PEM water electrolysis for hydrogen production uses a proton exchange membrane as the solid electrolyte and pure water as the raw material. Under the action of direct current, oxygen is evolved through an oxidation reaction at the anode, while hydrogen is evolved through a reduction reaction at the cathode. The electrolyzer used has a small volume, a compact structure, which is conducive to large-scale design, with high electrolysis efficiency and hydrogen purity, making it suitable for direct coupling with renewable energy power generation such as wind and solar.

Among them, the proton exchange membrane allows protons (hydrogen ions) to pass selectively, providing a place for proton exchange between the positive and negative electrodes. The mainstream membrane material is perfluorosulfonic acid (PFSA) membrane, with representative products being DuPont's Nafion series, which is currently the most commercially used membrane material. In addition, there are partially fluorinated proton exchange membranes, non-fluorinated proton exchange membranes, and composite proton exchange membranes.

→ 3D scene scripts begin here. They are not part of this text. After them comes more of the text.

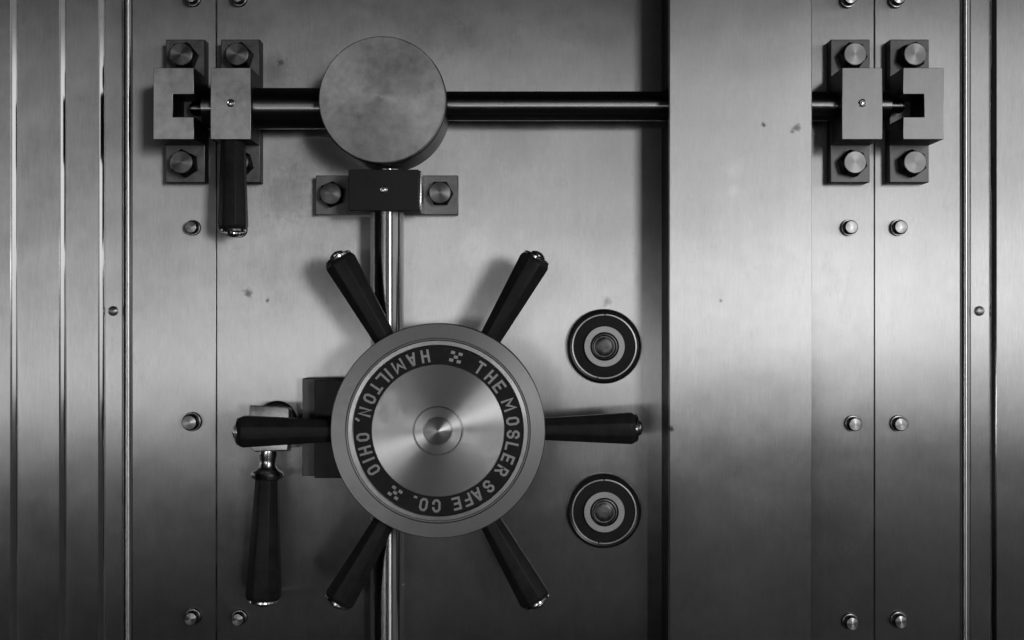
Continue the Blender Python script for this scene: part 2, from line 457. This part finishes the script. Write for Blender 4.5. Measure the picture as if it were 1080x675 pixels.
# ------------------------------------------------------------------ black grips (octagonal, tapered, metal end cap)
def oct_bm(prof, axis='X'):
    bm = lathe_bm(prof, 8, axis, phase=math.pi/8)
    ed = [e for e in bm.edges]
    bmesh.ops.recalc_face_normals(bm, faces=bm.faces[:])
    bmesh.ops.bevel(bm, geom=ed, offset=0.0011, segments=2, profile=0.5, affect='EDGES', clamp_overlap=True)
    return bm
def grip(parent, x0, x1, r0, r1, loc=(0, 0, 0), rot=(0, 0, 0), name='handle'):
    k = 1/math.cos(math.pi/8)
    h = obj(name, oct_bm([(r0*k, x0), (r1*k, x1 - 4*u), (r1*k*.90, x1)]), M['grip'], parent, loc, rot)
    obj('end_cap', lathe_bm([(r1*.88, x1 - .2*u), (r1*.90, x1 + 1.8*u), (r1*.80, x1 + 3.0*u), (r1*.50, x1 + 3.3*u), (r1*.50, x1 + 4.6*u), (r1*.40, x1 + 6.2*u), (r1*.18, x1 + 7.6*u), (0, x1 + 8.0*u)], 40, 'X'), M['bright'], h)
    return h

# ------------------------------------------------------------------ handwheel
hF = 0.140
WX, WZ = at(462, 454, hF - .004).x, at(462, 454, hF - .004).z
wh = tag(empty('handwheel', (WX, 0, WZ)), 'large round steel handwheel with lettered black ring and six black grips', 'handwheel')
k = (D - hF)/D * u
Rm = 113.5
obj('spindle', lathe_bm([(34*k, .0005), (34*k, .074), (60*k, .080), (60*k, .088)], 64), M['body'], wh)
obj('rim', lathe_bm([(99*k, .0884), (Rm*k*.99, .0895), (Rm*k, .0915), (Rm*k, hF - .0018), (Rm*k*.992, hF), (98.0*k, hF + .0003), (97.3*k, hF - .0012), (97.2*k, hF - .004), (95.9*k, hF - .004), (95.9*k, .10), (20*k, .10)], 160, cap0=True, cap1=True), M['rim'], wh)
obj('ring_trim', lathe_bm([(95.6*k, .101), (95.6*k, hF - .0030), (94.8*k, hF - .0012), (90.8*k, hF - .0010), (89.6*k, hF - .0026), (89.4*k, .101)], 160, cap0=False, cap1=False), M['trim'], wh)
nr = obj('name_ring', lathe_bm([(89.2*k, .101), (89.2*k, hF - .0032), (70.4*k, hF - .0030), (70.4*k, .101)], 160, cap0=False, cap1=False), M['enamel'], wh)
obj('face_disc', lathe_bm([(70.1*k, .101), (70.1*k, hF - .0028), (69.5*k, hF - .0020), (40*k, hF - .0018), (27.0*k, hF - .0017), (26.6*k, hF - .0032), (26.0*k, hF - .0032), (25.6*k, hF - .0005), (24.6*k, hF + .0010), (15.6*k, hF + .0012), (15.2*k, hF - .0004), (14.6*k, hF - .0004)], 160, cap0=False, cap1=False), M['face'], wh)
obj('centre_cone', lathe_bm([(14.4*k, hF - .0010), (14.3*k, hF + .0024), (13.6*k, hF + .0034), (1.0*k, hF + .0100), (0, hF + .0102)], 64), M['face'], wh)

# block behind the wheel, half hidden
c0 = at(404, 450, .02)
wb = tag(empty('wheel_bracket', (c0.x, 0, c0.z)), 'dark square bracket block half hidden behind the left side of the handwheel', 'bracket')
obj('bracket_block', box_bm(-67*u, 60*u, -.060, -.0306, -50*u, 50*u, .001), M['dark_block'], wb, smooth=20)
obj('bracket_plate', box_bm(-83*u, 64*u, -.0300, -.0003, -50.5*u, 50.5*u, .001), M['shadeplate'], wb, smooth=20, side=M['side'])

# stroke lettering
c_ = 0.28
GL = {
 'O': [([(c_,0),(1-c_,0),(1,.2),(1,.8),(1-c_,1),(c_,1),(0,.8),(0,.2)], True)],
 'C': [([(1,.28),(1,.2),(1-c_,0),(c_,0),(0,.2),(0,.8),(c_,1),(1-c_,1),(1,.8),(1,.72)], False)],
 'S': [([(0,.22),(0,.17),(c_,0),(1-c_,0),(1,.17),(1,.34),(1-c_,.5),(c_,.5),(0,.66),(0,.83),(c_,1),(1-c_,1),(1,.83),(1,.78)], False)],
 'T': [([(0,1),(1,1)], False), ([(.5,0),(.5,.9)], False)],
 'H': [([(0,0),(0,1)], False), ([(1,0),(1,1)], False), ([(.1,.5),(.9,.5)], False)],
 'E': [([(1,0),(0,0),(0,1),(1,1)], False), ([(.1,.5),(.8,.5)], False)],
 'F': [([(0,0),(0,1),(1,1)], False), ([(.1,.5),(.8,.5)], False)],
 'L': [([(0,1),(0,0),(1,0)], False)],
 'I': [([(.5,0),(.5,1)], False)],
 'M': [([(0,0),(0,1),(.5,.35),(1,1),(1,0)], False)],
 'N': [([(0,0),(0,1),(1,0),(1,1)], False)],
 'A': [([(0,0),(.42,1),(.58,1),(1,0)], False), ([(.2,.3),(.8,.3)], False)],
 'R': [([(0,0),(0,1),(1-c_,1),(1,.85),(1,.62),(1-c_,.47),(.1,.47)], False), ([(.55,.42),(1,0)], False)],
 '.': [([(.4,.02),(.6,.02)], False)],
 ',': [([(.55,.05),(.35,-.16)], False)],
}
def ribbon(bm, pts, hw_, closed, y, fmap, th):
    n = len(pts); P = [Vector(p) for p in pts]
    if not closed:
        a = (P[0]-P[1]).normalized(); b = (P[-1]-P[-2]).normalized()
        P[0] = P[0] + a*hw_; P[-1] = P[-1] + b*hw_
    Ls, Rs = [], []
    for i in range(n):
        pv = P[i-1] if (i > 0 or closed) else None
        nx = P[(i+1) % n] if (i < n-1 or closed) else None
        d1 = (P[i]-pv).normalized() if pv is not None else (nx-P[i]).normalized()
        d2 = (nx-P[i]).normalized() if nx is not None else d1
        n1 = Vector((-d1.y, d1.x)); n2 = Vector((-d2.y, d2.x))
        mt = (n1+n2) / max(0.35, 1 + n1.dot(n2))
        Ls.append(P[i] + mt*hw_); Rs.append(P[i] - mt*hw_)
    def V(p, yy):
        q = fmap(p); return bm.verts.new((q[0], yy, q[1]))
    LT = [V(p, y-th) for p in Ls]; RT = [V(p, y-th) for p in Rs]
    LB = [V(p, y) for p in Ls]; RB = [V(p, y) for p in Rs]
    for i in range(n if closed else n-1):
        j = (i+1) % n
        bm.faces.new((LT[i], LT[j], RT[j], RT[i]))
        bm.faces.new((LT[i], LB[i], LB[j], LT[j])); bm.faces.new((RT[i], RT[j], RB[j], RB[i]))
    if not closed:
        bm.faces.new((LT[0], RT[0], RB[0], LB[0])); bm.faces.new((LT[-1], LB[-1], RB[-1], RT[-1]))
yb = -(hF - .0029)
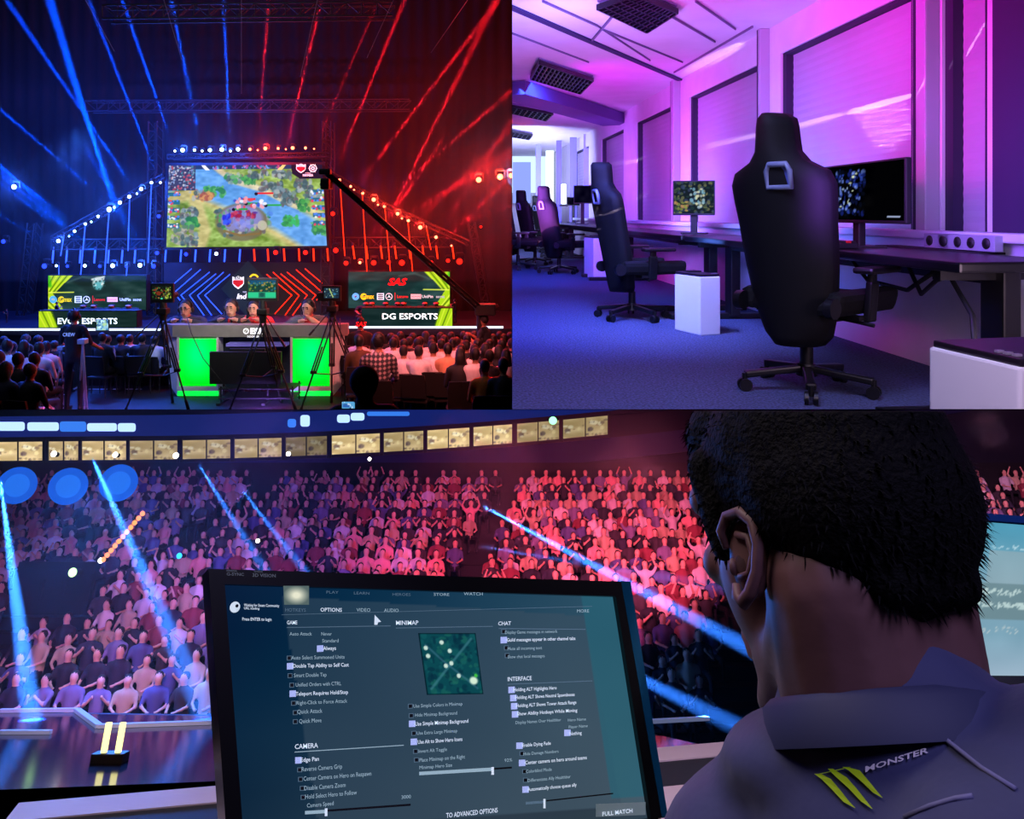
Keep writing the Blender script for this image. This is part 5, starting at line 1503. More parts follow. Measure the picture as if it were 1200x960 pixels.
gchair('gaming_chair', 'black gaming chair seen side on before the small bright monitor', (c2.x, 6.95, FZ), -1.45, sc=1.02)
for (x, d, rz, l) in ((655, 12.3, -1.2, 'dark gaming chair in shadow, third from the camera'), (627, 14.5, -1.3, 'dark gaming chair in shadow, fourth from the camera, its narrow headrest up'), (607, 13.2, -1.9, 'dark gaming chair at the room edge by the bright glass'), (650, 17, -1.5, 'small dark gaming chair deep beside the upright lamp'), (640, 19, -1.2, 'tiny dark gaming chair at the very end of the row')):
    c = PBd(x, 250, d); gchair('gaming_chair', l, (c.x, d, FZ), rz, sc=1.)

# ---- light: magenta and violet lamps, unseen fills added for carpet, walls and room end

def streak(pa, pb, e, col=(1, .75, 1), lamp=(.8, 5.5, -.3), thin=.035, a=WX + .06):
    """a long thin patch of light thrown on the window wall by a narrow lens"""
    A_, B_ = PBa(*pa, a), PBa(*pb, a); L_ = Vector(lamp); c = (A_ + B_) / 2
    f = (c - L_).normalized(); ang = (A_ - L_).angle(B_ - L_)
    s = (B_ - A_); s = (s - f * s.dot(f)).normalized()
    z = -f; y = z.cross(s).normalized(); x = y.cross(z)
    l = bpy.data.lights.new('streak_lamp', 'SPOT'); o = bpy.data.objects.new('streak_lamp', l); COL.objects.link(o)
    l.color = col; l.energy = e * (c - L_).length_squared; l.spot_size = ang; l.spot_blend = .25; l.shadow_soft_size = .004
    M = Matrix((x, y, z)).transposed().to_4x4(); M.translation = L_
    o.matrix_world = M @ Matrix.Diagonal((1, thin, 1, 1)); ROOTS.append((o, 'B'))
for k, (a, b_, e, th) in enumerate((((1071, 112), (985, 136), 60, .05), ((990, 134), (922, 152), 40, .05), ((920, 152), (800, 178), 30, .03), ((798, 176), (705, 196), 25, .03),
                    ((1172, 170), (1102, 205), 45, .06), ((1100, 207), (1070, 222), 40, .09), ((1158, 12), (1102, 110), 40, .04), ((1090, 128), (1072, 165), 40, .07), ((780, 222), (745, 232), 25, .1), ((775, 150), (760, 180), 20, .1),
                    ((884, 40), (810, 75), 30, .12))):
    streak(a, b_, e * 1.5, thin=th)
for k in range(11):
    v = k / 10; y = 122 + 58 * v; x0 = 988 + 40 * v ** 1.15; x1 = 1071 - (0 if v < .45 else 30 * (v - .45) / .55)
    streak((x0, y + 5 * (1 - v)), (x1, y - 2 * (1 - v)), 90, (1, .6, 1), (1.0, 5.3, 1.2), .016 * (1 + v))
area((.62, 4.2, .85), (2.9, 5.3, 1.45), (1, .0, .72), 44, .7, .6, 'magenta_lamp', spread=1.8)
area((1.5, 8.0, -.1), (1.5, 8.5, 1.76), (1, .18, .85), 19, 1.0, .6, 'magenta_lamp')
area((.8, 5.0, .5), (2.0, 6.6, 1.76), (1, .2, .9), 15, .5, .6, 'magenta_lamp', spread=2.2)
area((1.0, 8.8, .5), (3.0, 10.2, .8), (.9, .0, .95), 42, .5, 1.0, 'violet_lamp', spread=2.2)
area((1.25, 12.0, .3), (3.0, 13.8, .5), (.5, .10, 1), 60, .5, 1.0, 'violet_lamp', spread=1.8)
area((1.35, 12.0, -.2), (1.35, 12.8, 1.76), (.8, .16, 1), 34, .8, 1.2, 'violet_lamp')
area((1.75, 17.0, .2), (2.2, 19.5, 1.5), (.4, .4, 1), 100, .8, 1.6, 'blue_fill')
area((1.55, 15.0, .9), (1.9, 21.5, .4), (.45, .5, 1), 200, .8, 1.2, 'blue_fill', spread=2.2)
area((2.0, 19.0, .2), (2.0, 19.6, 1.76), (.5, .55, 1), 60, .8, 3.5, 'blue_fill')
area((.95, 5.6, 1.55), (.72, 7.6, FZ), (.01, .07, 1), 140, .5, .8, 'blue_fill', spread=2.0)
area((1.2, 10.0, 1.5), (1.0, 12.9, FZ), (.03, .12, 1), 130, .5, 1.4, 'blue_fill', spread=2.0)
area((.75, 2.9, 1.6), (1.0, 4.2, FZ), (.40, .42, 1), 48, .9, .8, 'cool_fill', spread=2.2)
area((.9, 1.0, .5), (1.9, 2.6, -.5), (.85, .65, 1), 26, .8, .5, 'cool_fill')
area((1.1, 5.2, 1.4), (1.8, 6.5, -.7), (.35, .4, 1), 36, .7, .7, 'cool_fill', spread=1.3)
area((2.0, 6.6, -.05), (3.05, 6.7, .2), (.1, .22, 1), 30, .5, .5, 'blue_fill', spread=2.4)
area((1.6, 5.2, .0), (3.05, 6.3, .25), (.15, .18, 1), 12, .5, .4, 'blue_fill', spread=1.8)
area((1.9, 9.0, .0), (3.05, 9.4, .25), (.15, .22, 1), 30, .5, .4, 'blue_fill', spread=2.0)
area((1.9, 3.4, .1), (3.05, 4.5, .2), (.35, .10, 1), 12, .5, .4, 'blue_fill', spread=2.0)
area((2.0, 3.6, .5), (3.05, 3.2, .1), (.25, .08, 1), 9, .6, .6, 'blue_fill', spread=2.4)
area((2.3, 2.7, -.40), (2.9, 4.2, -.6), (.9, .6, .85), 6, .5, .5, 'under_desk_fill')
area((.95, 6.2, .9), (.95, 8.4, 1.76), (.30, .24, 1), 60, .6, .6, 'violet_lamp')
# =================================================================== PLACE C: player at his desk in a full arena
CUR[0] = 'C'
FC = F / math.cos(PHI)
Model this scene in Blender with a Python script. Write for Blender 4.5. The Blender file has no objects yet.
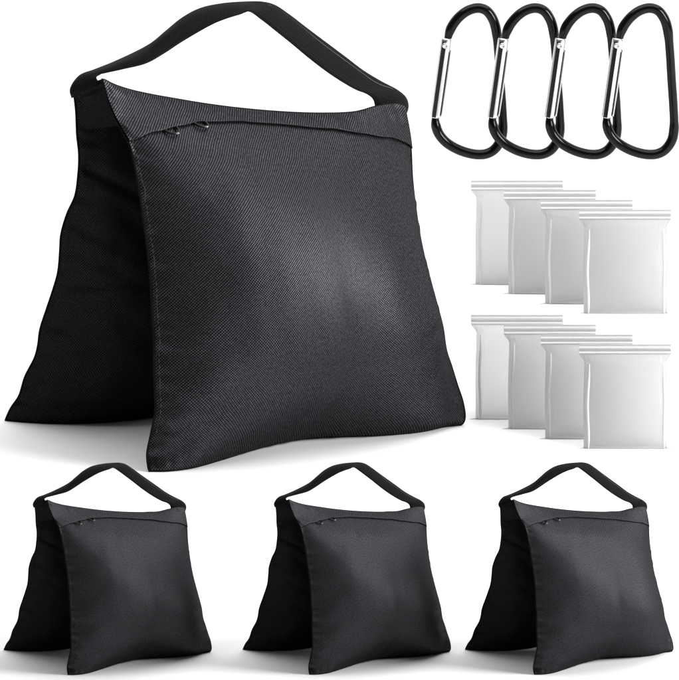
import bpy, bmesh, math, random
from mathutils import Vector, noise, Matrix
random.seed(4)
S = 0.001                      # 1 unit of layout = 1 mm
SC = bpy.context.scene
COL = SC.collection
E = math.radians(13.0)
DIST = 9000.0
H = 680.0
fwd = Vector((0, math.cos(E), -math.sin(E)))
upv = Vector((0, math.sin(E), math.cos(E)))
P0 = Vector((0, 150, (133 - 150 * math.sin(E)) / math.cos(E)))
CAM = P0 - fwd * DIST

def ray(px, py):
    return (fwd * DIST + Vector((1, 0, 0)) * (px - 339.35) + upv * (340 - py))
def at(px, py, Y):
    d = ray(px, py)
    return CAM + d * ((Y - CAM.y) / d.y)
def ground(px, py):
    d = ray(px, py)
    return CAM + d * (-CAM.z / d.z)

# ------------------------------------------------------------- materials
def new_mat(name):
    m = bpy.data.materials.new(name); m.use_nodes = True
    nt = m.node_tree
    return m, nt, nt.nodes['Principled BSDF']
def math_node(nt, op, a, b=None, clamp=False):
    n = nt.nodes.new('ShaderNodeMath'); n.operation = op; n.use_clamp = clamp
    for i, x in enumerate((a, b)):
        if x is None: continue
        if isinstance(x, (int, float)): n.inputs[i].default_value = x
        else: nt.links.new(x, n.inputs[i])
    return n.outputs[0]

def fabric(name, lo, hi, pitch, rough, bump, spec=0.25, sheen=0.0, twill=True, gloss=None):
    m, nt, b = new_mat(name)
    tc = nt.nodes.new('ShaderNodeTexCoord')
    # slight wander of the threads
    nz = nt.nodes.new('ShaderNodeTexNoise'); nz.inputs['Scale'].default_value = 0.02; nz.inputs['Detail'].default_value = 3
    nt.links.new(tc.outputs['UV'], nz.inputs['Vector'])
    sep = nt.nodes.new('ShaderNodeSeparateXYZ'); nt.links.new(tc.outputs['UV'], sep.inputs[0])
    x, y = sep.outputs[0], sep.outputs[1]
    wob = math_node(nt, 'MULTIPLY', nz.outputs['Fac'], 6.0)
    k = 2 * math.pi / pitch
    if twill:
        s1 = math_node(nt, 'ADD', math_node(nt, 'ADD', x, y), wob)
        s2 = math_node(nt, 'SUBTRACT', math_node(nt, 'SUBTRACT', x, y), wob)
        a = math_node(nt, 'SINE', math_node(nt, 'MULTIPLY', s1, k))
        c = math_node(nt, 'SINE', math_node(nt, 'MULTIPLY', s2, k))
        h = math_node(nt, 'ADD', math_node(nt, 'MULTIPLY', a, 0.22), math_node(nt, 'MULTIPLY', c, 0.28))
    else:
        a = math_node(nt, 'SINE', math_node(nt, 'MULTIPLY', x, k))
        c = math_node(nt, 'SINE', math_node(nt, 'MULTIPLY', y, k * 0.9))
        h = math_node(nt, 'ADD', math_node(nt, 'MULTIPLY', a, 0.3), math_node(nt, 'MULTIPLY', c, 0.2))
    h = math_node(nt, 'ADD', h, 0.5)
    # uneven yarn
    n2 = nt.nodes.new('ShaderNodeTexNoise'); n2.inputs['Scale'].default_value = 0.35; n2.inputs['Detail'].default_value = 3
    nt.links.new(tc.outputs['UV'], n2.inputs['Vector'])
    yv = math_node(nt, 'ADD', math_node(nt, 'MULTIPLY', n2.outputs['Fac'], 1.9), 0.02)
    f = math_node(nt, 'MULTIPLY', math_node(nt, 'POWER', h, 2.6 if twill else 1.6), yv, True)
    mix = nt.nodes.new('ShaderNodeMix'); mix.data_type = 'RGBA'
    mix.inputs['A'].default_value = (*lo, 1); mix.inputs['B'].default_value = (*hi, 1)
    nt.links.new(f, mix.inputs['Factor']); nt.links.new(mix.outputs['Result'], b.inputs['Base Color'])
    b.inputs['Roughness'].default_value = rough
    b.inputs['Specular IOR Level'].default_value = spec
    b.inputs['Sheen Weight'].default_value = sheen
    b.inputs['Sheen Roughness'].default_value = 0.4
    bp = nt.nodes.new('ShaderNodeBump'); bp.inputs['Strength'].default_value = bump; bp.inputs['Distance'].default_value = 0.0006
    nt.links.new(h, bp.inputs['Height']); nt.links.new(bp.outputs[0], b.inputs['Normal'])
    if gloss:
        # satin lobe of the nylon yarn, without a bright grazing rim
        g = nt.nodes.new('ShaderNodeBsdfAnisotropic'); g.inputs['Roughness'].default_value = gloss[0]
        gm = nt.nodes.new('ShaderNodeMix'); gm.data_type = 'RGBA'
        gm.inputs['A'].default_value = (*[gloss[1]] * 3, 1); gm.inputs['B'].default_value = (gloss[2], gloss[2] * .97, gloss[2] * 1.08, 1)
        nt.links.new(f, gm.inputs['Factor']); nt.links.new(gm.outputs['Result'], g.inputs['Color'])
        nt.links.new(bp.outputs[0], g.inputs['Normal'])
        ad = nt.nodes.new('ShaderNodeAddShader'); nt.links.new(b.outputs[0], ad.inputs[0]); nt.links.new(g.outputs[0], ad.inputs[1])
        nt.links.new(ad.outputs[0], nt.nodes['Material Output'].inputs[0])
    return m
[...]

Before the commissioning of this BASF facility, foreign PEM hydrogen production technology had already entered the market application stage, with an application ratio exceeding 50%. It has developed more maturely in regions such as Europe, America, and Japan.

In recent years, our country has made some progress in key PEM hydrogen production technologies, including breakthroughs in single-cell specifications and the intensive construction of projects. Moreover, the proton exchange membranes used in domestic medium and small commercial electrolyzers have basically been localized, mainly using perfluorosulfonic acid membranes, with representative manufacturers including Dongyue Future Hydrogen Energy, Kenrun New Materials, and Wuhan Green Power. However, there is still a reliance on imports for catalysts and gas diffusion layers. In addition, there are performance gaps between critical components and those from abroad.

In the new corporate strategy released by BASF last year, green transformation is one of the strategic levers. BASF's zero-carbon goal is: to reduce greenhouse gas emissions by 25% compared to 2018, reaching 160 million tons by 2030. By 2050, achieve net-zero greenhouse gas emissions.

In the first phase, BASF has obtained renewable electricity, piloted new technologies, and launched sustainable products. BASF offers a wide range of products with low product carbon footprints (PCF) or even zero carbon, including bio-based 1,4-butanediol, bio-based antioxidants, biomass balanced polyethersulfone, and bio-based polyamide.

In the second phase, BASF will establish a renewable raw materials department, increase the production of sustainable products, and expects that the expenditure related to the transformation will average 600 million euros per year from 2025 to 2028.